When my players ran through, they too were stymied by the Quasit. They ended up fighting it three times and not succeeding, swearing to return after they gained some levels. The combination of high AC, DR, and flying made it tough. Sounds like your group had a better time with it.

Graham  on February 10th, 2008

Only once they got inventive :P

And don’t forget Fast Healing!

Musings of the Chatty DM » Adventure Prep: The Newbie group, an encore  on February 15th, 2008

[…] In terms of game preparation, I don’t have a lot to plan for.  I’m taking the adventure straight (with minor fixes based on what I’ve read of it). […]

Musings of the Chatty DM » DM Chronicles: The legend of the Broken Dice, Session 2, Part 2  on February 20th, 2008

[…] as others who’ve DMed this adventure already wrote in their blog or on our forum, that little queen was a hell of a boss.  With a potential AC of 24, flight, […]

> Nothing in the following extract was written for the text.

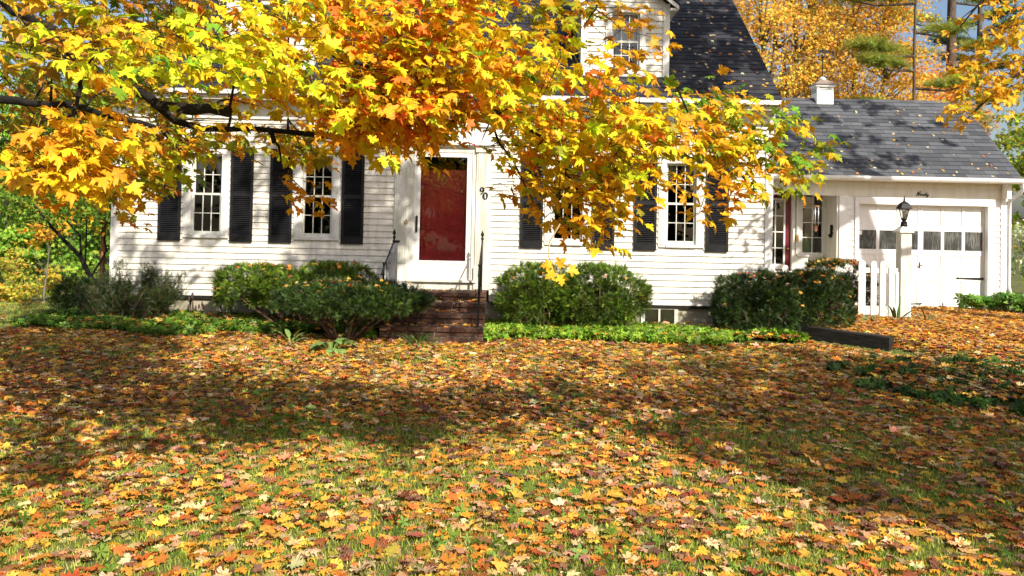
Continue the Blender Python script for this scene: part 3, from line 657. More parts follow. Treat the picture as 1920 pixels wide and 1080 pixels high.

Storyteller  on August 7th, 2008

Yes, this reminds me plenty of the game. I’ve had NPC’s try to shatter that stupid ranseur about three times now, but the saves keep being made. The barbarian figures it’s his lucky weapon and refuses to switch to any of the magic weapons they’ve found.

And of course now they grapple every single opponent.

Graham  on August 9th, 2008


My group still fears the 3.X grapple rules, fortunately.

Epinephrine  on July 21st, 2009

Why would the quasit ever be in range to be grappled (or, indeed, attacked?)

When we played this the quasit simply stayed back and threw the returning dagger at us repeatedly, from the air, invisibly. Only reason we prevailed was our binder managing to get the little bugger with “Shield Self”, and then turning to my dwarven crusader and saying, “hit me.”

We then pummeled the binder while healing him; half the damage goes to the quasit, who isn’t benefitting from a healer’s attention. Took a while. Quasit eventually tried to flee, but this meant it had to go to a door, and we were in front of each door – forcing it to try to use its sting. Pain in the butt.